Aim of the exercise = Count the lines containing "pixels" in the entries underneath, and state that count without anything else.

Data listing =
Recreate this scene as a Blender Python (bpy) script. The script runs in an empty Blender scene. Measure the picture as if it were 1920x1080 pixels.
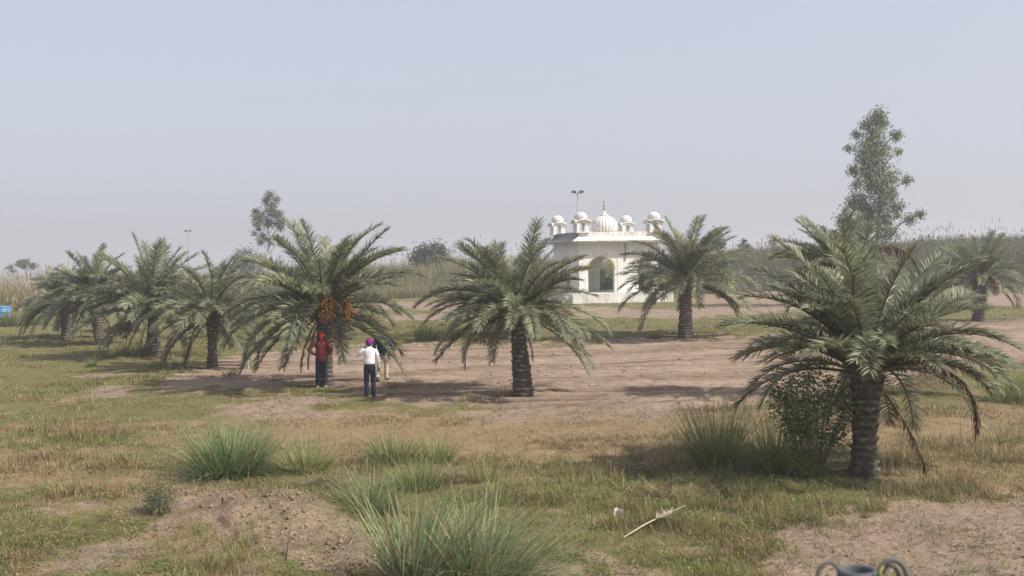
import bpy, math, random
import numpy as np
from mathutils import Matrix, Vector

R = math.radians
scene = bpy.context.scene
COL = scene.collection
rnd = random.Random(7)
rng = np.random.default_rng(7)

# ------------------------------------------------------------------ camera, sky, sun, exposure
CAM_H, FPX, PITCH, ROLL = 4.0, 2000.0, 1.35, 0.8
cam = bpy.data.cameras.new('camera')
cam.sensor_width = 36.0
cam.lens = FPX / 1920.0 * 36.0
cam.clip_start = 0.1
cam.clip_end = 12000
cam.dof.use_dof = True
cam.dof.focus_distance = 34.0
cam.dof.aperture_fstop = 2.2
camo = bpy.data.objects.new('camera', cam)
COL.objects.link(camo)
CM = Matrix.Translation((0, 0, CAM_H)) @ Matrix.Rotation(R(90 - PITCH), 4, 'X') @ Matrix.Rotation(R(-ROLL), 4, 'Z')
camo.matrix_world = CM
scene.camera = camo

SUN_EL, SUN_AZ = 44.0, 112.0            # azimuth from +Y towards +X
w = bpy.data.worlds.new('World')
scene.world = w
w.use_nodes = True
nt = w.node_tree
nt.nodes.clear()
sky = nt.nodes.new('ShaderNodeTexSky')
sky.sky_type = 'NISHITA'
sky.sun_disc = False
sky.sun_elevation = R(SUN_EL)
sky.sun_rotation = R(SUN_AZ)
sky.altitude = 0
sky.air_density = 1.0
sky.dust_density = 4.0
sky.ozone_density = 3.0
bg = nt.nodes.new('ShaderNodeBackground')
bg.inputs[1].default_value = 0.132
wo = nt.nodes.new('ShaderNodeOutputWorld')
veil = nt.nodes.new('ShaderNodeMix')             # thin high overcast: an even pale veil over the clear sky
veil.data_type = 'RGBA'
veil.inputs[0].default_value = .72
veil.inputs[7].default_value = (3.1, 3.14, 3.5, 1)
nt.links.new(sky.outputs[0], veil.inputs[6])
nt.links.new(veil.outputs[2], bg.inputs[0])
nt.links.new(bg.outputs[0], wo.inputs[0])

sl = bpy.data.lights.new('sun', 'SUN')
sl.energy = 3.7
sl.angle = R(0.6)
sl.color = (1.0, 0.93, 0.83)
so = bpy.data.objects.new('sun', sl)
COL.objects.link(so)
sdir = Vector((math.cos(R(SUN_EL)) * math.sin(R(SUN_AZ)), math.cos(R(SUN_EL)) * math.cos(R(SUN_AZ)), math.sin(R(SUN_EL))))
so.rotation_euler = sdir.to_track_quat('Z', 'Y').to_euler()
so.location = (30, -20, 60)

vs = scene.view_settings
vs.view_transform = 'Standard'
vs.look = 'None'
vs.exposure = 0.66
vs.gamma = 1.0
vs.use_curve_mapping = False
scene.render.engine = 'CYCLES'
scene.cycles.use_denoising = True
scene.cycles.max_bounces = 6
scene.cycles.diffuse_bounces = 3
scene.cycles.transmission_bounces = 4
scene.cycles.transparent_max_bounces = 8
scene.cycles.volume_bounces = 0

# ------------------------------------------------------------------ helpers: noise, camera mapping, terrain
def _hash(ix, iy, s):
    h = (ix.astype(np.int64) * 374761393 + iy.astype(np.int64) * 668265263 + s * 974634777) & 0xFFFFFFFF
    h = ((h ^ (h >> 13)) * 1274126177) & 0xFFFFFFFF
    h = h ^ (h >> 16)
    return (h & 0xFFFFFF) / float(0xFFFFFF)

def vnoise(x, y, s=0):
    x = np.asarray(x, float); y = np.asarray(y, float)
    ix = np.floor(x); iy = np.floor(y)
    fx = x - ix; fy = y - iy
    ux = fx * fx * (3 - 2 * fx); uy = fy * fy * (3 - 2 * fy)
    a = _hash(ix, iy, s); b = _hash(ix + 1, iy, s); c = _hash(ix, iy + 1, s); d = _hash(ix + 1, iy + 1, s)
    return (a * (1 - ux) + b * ux) * (1 - uy) + (c * (1 - ux) + d * ux) * uy

def fbm(x, y, s=0, o=4):
    v = 0; a = 0.5; t = 0
    for i in range(o):
        v = v + a * vnoise(x, y, s + i * 17); t += a
        x = x * 2.03 + 11.3; y = y * 2.03 + 5.7; a *= 0.5
    return v / t

CR = np.array(CM.to_3x3())
def project(x, y, z=0.0):
    d = np.stack([np.asarray(x, float), np.asarray(y, float), np.asarray(z, float) + 0 * np.asarray(x, float) - CAM_H], -1)
    l = d @ CR
    zz = np.minimum(l[..., 2], -0.05)
    return 960 + FPX * l[..., 0] / -zz, 540 - FPX * l[..., 1] / -zz, l[..., 2] < -0.05

def ray(px, py):
    d = CR @ np.array([(px - 960) / FPX, (540 - py) / FPX, -1.0])
    return d / np.linalg.norm(d)

def sst(e0, e1, x):
    t = np.clip((x - e0) / (e1 - e0), 0, 1)
    return t * t * (3 - 2 * t)

def inside(poly, px, py):
    n = len(poly); r = np.zeros(np.shape(px), bool)
    for i in range(n):
        x0, y0 = poly[i]; x1, y1 = poly[(i + 1) % n]
        c = ((y0 > py) != (y1 > py)) & (px < (x1 - x0) * (py - y0) / (y1 - y0 + 1e-9) + x0)
        r ^= c
    return r

# zones of bare earth, straw and green, as ground polygons (given by where their corners lie)
FIELD = [(300, 712), (420, 668), (560, 650), (700, 645), (1000, 646), (1480, 634), (1700, 616), (1960, 606), (1960, 676), (1800, 690),
         (1480, 752), (1330, 772), (1000, 757), (720, 744), (560, 722), (280, 738)]
BAND1 = [(700, 566), (900, 564), (1060, 572), (1240, 580), (1500, 571), (1500, 583), (1250, 604), (1000, 606), (730, 606), (720, 590), (1000, 588), (1000, 582), (700, 581)]
BAND2 = [(1290, 566), (1330, 550), (1500, 541), (1500, 566), (1330, 574)]
BAND3 = [(1840, 552), (1960, 546), (1960, 572), (1840, 576)]
CORNER = [(1535, 992), (1640, 962), (1790, 946), (1990, 918), (2000, 1150), (1380, 1150), (1470, 1060)]
MOUNDZ = [(300, 930), (360, 898), (440, 905), (560, 950), (650, 1000), (710, 1060), (640, 1090), (480, 1040), (380, 985)]

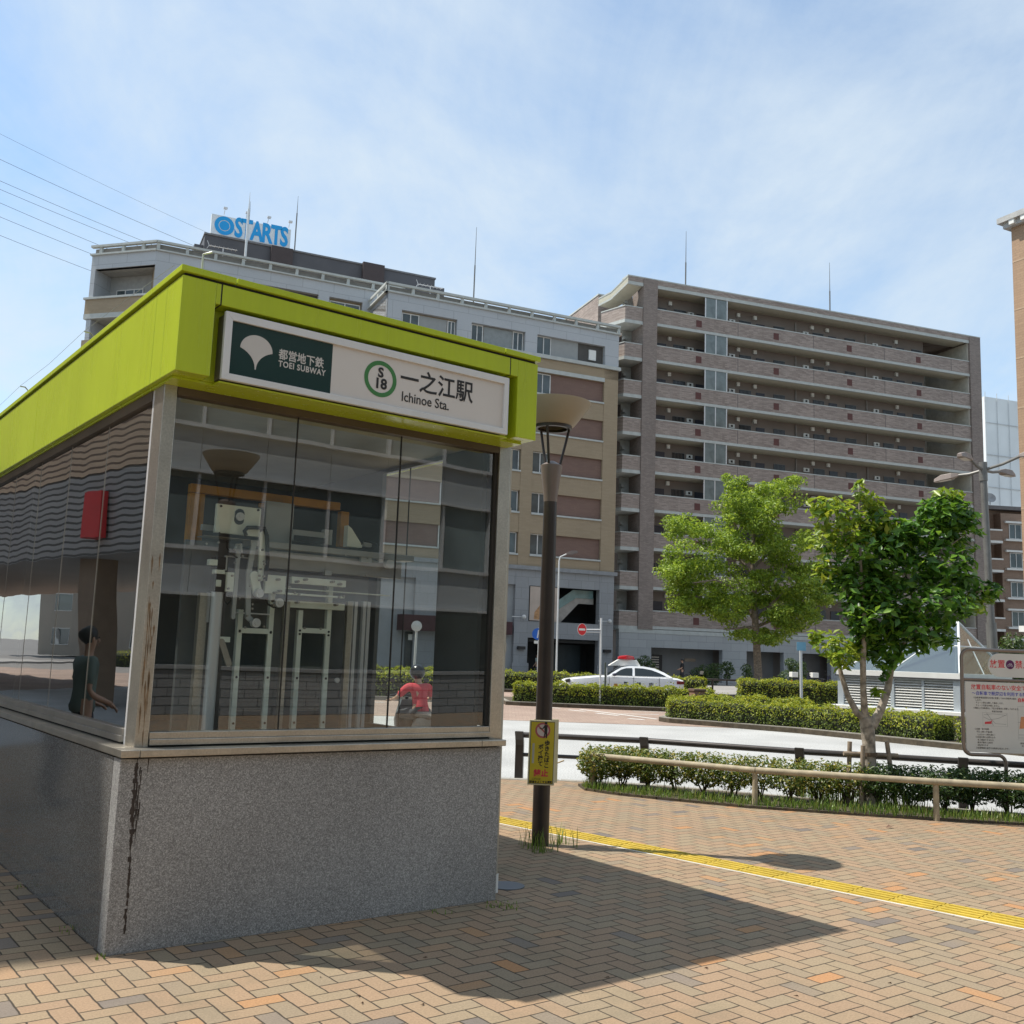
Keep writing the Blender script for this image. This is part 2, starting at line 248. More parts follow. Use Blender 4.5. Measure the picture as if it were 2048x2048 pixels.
# ------------------------------------------------------------------ mesh builder
class MB:
    def __init__(s): s.v = []; s.f = []; s.mi = []
    def add(s, vs, fs, mi=0):
        o = len(s.v); s.v += [tuple(x) for x in vs]; s.f += [tuple(i + o for i in f) for f in fs]; s.mi += [mi] * len(fs); return s
    def box(s, x0, x1, y0, y1, z0, z1, mi=0):
        return s.add([(x0, y0, z0), (x1, y0, z0), (x1, y1, z0), (x0, y1, z0), (x0, y0, z1), (x1, y0, z1), (x1, y1, z1), (x0, y1, z1)],
                     [(0, 3, 2, 1), (4, 5, 6, 7), (0, 1, 5, 4), (1, 2, 6, 5), (2, 3, 7, 6), (3, 0, 4, 7)], mi)
    def cyl(s, p0, p1, r0, r1=None, n=12, mi=0):
        r1 = r0 if r1 is None else r1; p0 = Vector(p0); p1 = Vector(p1); a = (p1 - p0).normalized()
        e = a.orthogonal().normalized(); g = a.cross(e); vs = []
        for p, r in ((p0, r0), (p1, r1)):
            for k in range(n):
                t = 2 * math.pi * k / n; vs.append(p + (e * math.cos(t) + g * math.sin(t)) * r)
        fs = [(k, (k + 1) % n, n + (k + 1) % n, n + k) for k in range(n)] + [tuple(range(n))[::-1], tuple(range(n, 2 * n))]
        return s.add(vs, fs, mi)
    def tube(s, pts, r, n=8, mi=0):
        pts = [Vector(p) for p in pts]; rr = r if isinstance(r, (list, tuple)) else [r] * len(pts); vs = []; e = None
        for i, p in enumerate(pts):
            a = (pts[min(i + 1, len(pts) - 1)] - pts[max(i - 1, 0)]).normalized()
            e = a.orthogonal().normalized() if e is None else (e - a * e.dot(a)).normalized()
            g = a.cross(e)
            for k in range(n):
                t = 2 * math.pi * k / n; vs.append(p + (e * math.cos(t) + g * math.sin(t)) * rr[i])
        fs = []
        for i in range(len(pts) - 1):
            for k in range(n): fs.append((i * n + k, i * n + (k + 1) % n, (i + 1) * n + (k + 1) % n, (i + 1) * n + k))
        fs += [tuple(range(n))[::-1], tuple(range((len(pts) - 1) * n, len(pts) * n))]
        return s.add(vs, fs, mi)
    def lathe(s, prof, c=(0, 0), n=24, mi=0):
        vs = []; m = len(prof)
        for k in range(n):
            t = 2 * math.pi * k / n
            for r, z in prof: vs.append((c[0] + r * math.cos(t), c[1] + r * math.sin(t), z))
        fs = [(k * m + i, ((k + 1) % n) * m + i, ((k + 1) % n) * m + i + 1, k * m + i + 1) for k in range(n) for i in range(m - 1)]
        return s.add(vs, fs, mi)
    def prism(s, poly, z0, z1, mi=0):                    # poly in x,y
        n = len(poly); vs = [(x, y, z0) for x, y in poly] + [(x, y, z1) for x, y in poly]
        return s.add(vs, [tuple(range(n))[::-1], tuple(range(n, 2 * n))] + [(i, (i + 1) % n, n + (i + 1) % n, n + i) for i in range(n)], mi)
    def slab(s, poly, y0, y1, mi=0):                     # poly in x,z ; extruded along y
        n = len(poly); vs = [(x, y0, z) for x, z in poly] + [(x, y1, z) for x, z in poly]
        return s.add(vs, [tuple(range(n)), tuple(range(n, 2 * n))[::-1]] + [(i, n + i, n + (i + 1) % n, (i + 1) % n) for i in range(n)], mi)
    def loft(s, secs, mi=0, cap=True):
        n = len(secs[0]); vs = [p for sec in secs for p in sec]; fs = []
        for i in range(len(secs) - 1):
            for k in range(n): fs.append((i * n + k, i * n + (k + 1) % n, (i + 1) * n + (k + 1) % n, (i + 1) * n + k))
        if cap: fs += [tuple(range(n))[::-1], tuple(range((len(secs) - 1) * n, len(secs) * n))]
        return s.add(vs, fs, mi)
    def ball(s, c, r, n=10, mi=0):
        rx, ry, rz = r if isinstance(r, tuple) else (r, r, r); vs = []; fs = []; h = n // 2 + 1
        for i in range(h + 1):
            a = math.pi * i / h - math.pi / 2
            for k in range(n):
                t = 2 * math.pi * k / n; vs.append((c[0] + rx * math.cos(a) * math.cos(t), c[1] + ry * math.cos(a) * math.sin(t), c[2] + rz * math.sin(a)))
        for i in range(h):
            for k in range(n): fs.append((i * n + k, i * n + (k + 1) % n, (i + 1) * n + (k + 1) % n, (i + 1) * n + k))
        return s.add(vs, fs, mi)
    def build(s, name, mats, parent=None, smooth=False, bevel=0.):
        me = bpy.data.meshes.new(name); me.from_pydata(s.v, [], s.f)
        mats = mats if isinstance(mats, (list, tuple)) else [mats]
        for m in mats: me.materials.append(m)
        if len(mats) > 1: me.polygons.foreach_set('material_index', s.mi)
        if smooth: me.shade_smooth() if hasattr(me, 'shade_smooth') else me.polygons.foreach_set('use_smooth', [True] * len(me.polygons))
        me.update(); o = bpy.data.objects.new(name, me); COL.objects.link(o)
        if smooth:
            try: me.set_sharp_from_angle(angle=R(42))
            except Exception: pass
        if parent: o.parent = parent
        if bevel:
            b = o.modifiers.new('bevel', 'BEVEL'); b.width = bevel; b.segments = 2; b.limit_method = 'ANGLE'
        return o
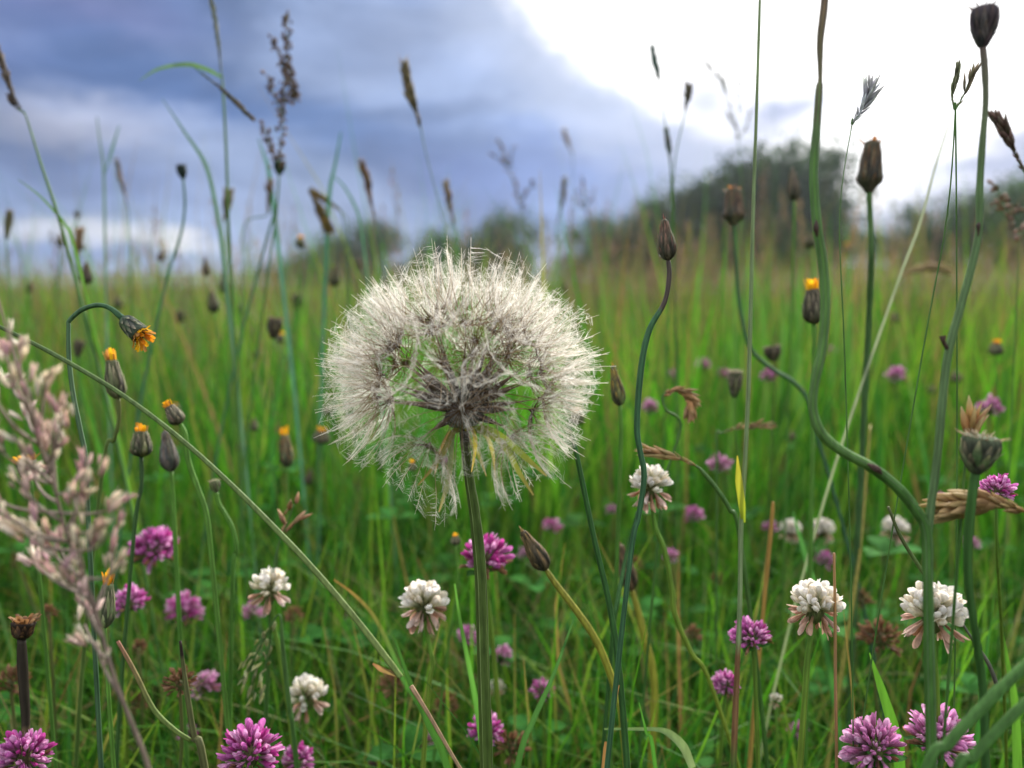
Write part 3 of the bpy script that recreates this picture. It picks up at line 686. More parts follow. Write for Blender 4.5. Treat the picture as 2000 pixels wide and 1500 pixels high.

Solved problem = 3